The plaintiff (Peppy Motors) sued the defendant (Matabeleland Engineering) for two claims: Claim A sought US$119,526.70 allegedly lent to the defendant between July 2015 and January 2016, and Claim B sought US$2,000.00 for an armoured cable purchased on the defendant's behalf. Tony Sarpo was a director of both companies and proprietor of the plaintiff. He was also the defendant's Managing and Administration Director, while his sister Sabrina was the defendant's Finance Manager. Wayne Williams was the other director and majority shareholder of the defendant. The plaintiff claimed funds were advanced to help the defendant meet financial obligations, and that partial repayment of US$11,830.00 had been made. The defendant denied entering into any loan agreement, asserting that no board resolution had authorized any borrowing. The defendant claimed the funds transferred were payments for services rendered to the plaintiff, and that Sarpo had failed to disclose his interest in the plaintiff. The defendant also denied any agreement regarding the cable and claimed it had no use for such equipment. After Sarpo and Sabrina resigned, they allegedly took the defendant's books of accounts.
The plaintiff's claim was dismissed with costs in favour of the defendant on the ordinary scale.
A company with multiple directors cannot validly enter into a loan agreement without a board resolution authorizing such borrowing. Directors cannot unilaterally bind a company to financial obligations in the absence of proper corporate authority demonstrated through resolutions passed at properly convened board meetings. Where a claimant seeks to enforce a loan allegedly advanced to a company, the absence of a board resolution authorizing the company to borrow renders the claim incompetent, as no valid cause of action exists. The principle that a company is a separate legal person from its directors requires that those purporting to act on behalf of the company must demonstrate proper authorization to do so.
The court observed that if the plaintiff had wished to pursue an alternative claim based on unjust enrichment, this should have been pleaded in the summons and declaration to give the defendant an opportunity to respond. The court cannot determine a claim on an alternative basis ex mero motu (of its own accord) where such alternative has not been pleaded. The court also noted that it was remiss of the plaintiff not to address the crucial legal issue regarding the absence of board authorization in its closing submissions, despite this defence striking at the heart of the plaintiff's claim. The court commented that the situation would have been different if the defendant had only a single director who could perform all judicial acts without holding a meeting, but this was not the case.

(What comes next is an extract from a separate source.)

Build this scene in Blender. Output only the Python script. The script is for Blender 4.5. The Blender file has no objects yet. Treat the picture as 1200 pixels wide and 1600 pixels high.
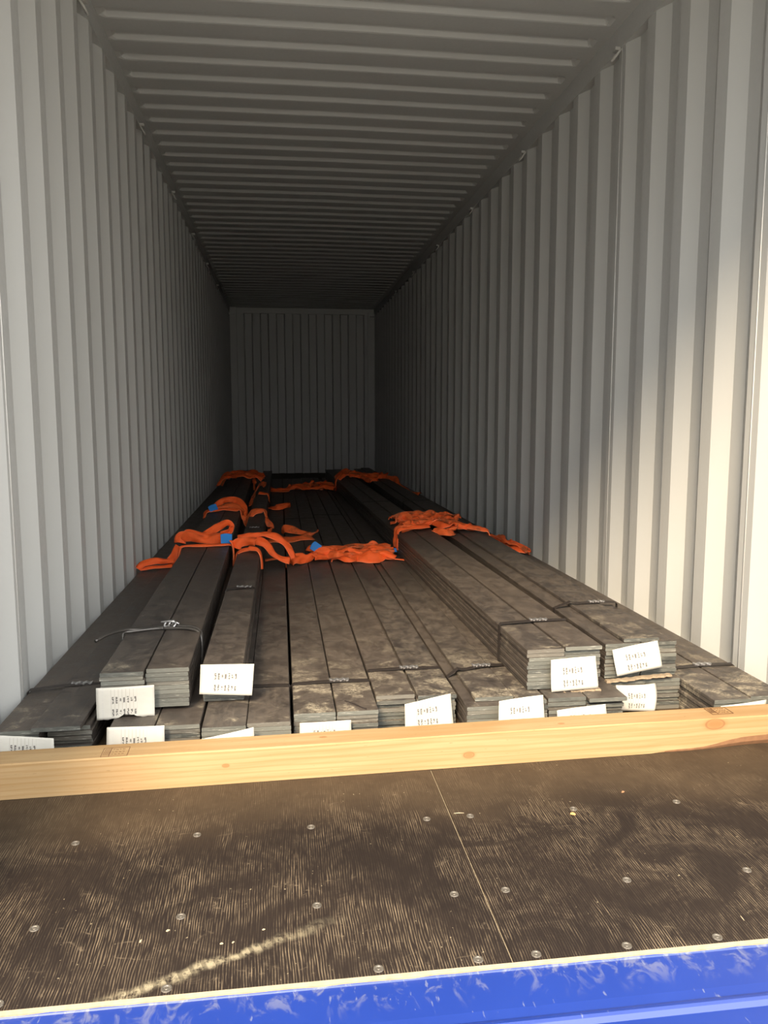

This case reinforces the fundamental principle of Zimbabwean company law that a company has a separate legal personality from its directors and cannot be bound by transactions entered into without proper corporate authority. It emphasizes that directors of companies with multiple board members must act collectively through board resolutions, particularly for significant financial decisions such as entering into loan agreements. The judgment serves as a warning to creditors dealing with companies to ensure that proper corporate authority exists before advancing funds, and that the absence of such authority renders claims for repayment incompetent. The case also illustrates the importance of proper corporate governance and record-keeping, including minutes and resolutions of board meetings as required under the Companies Act.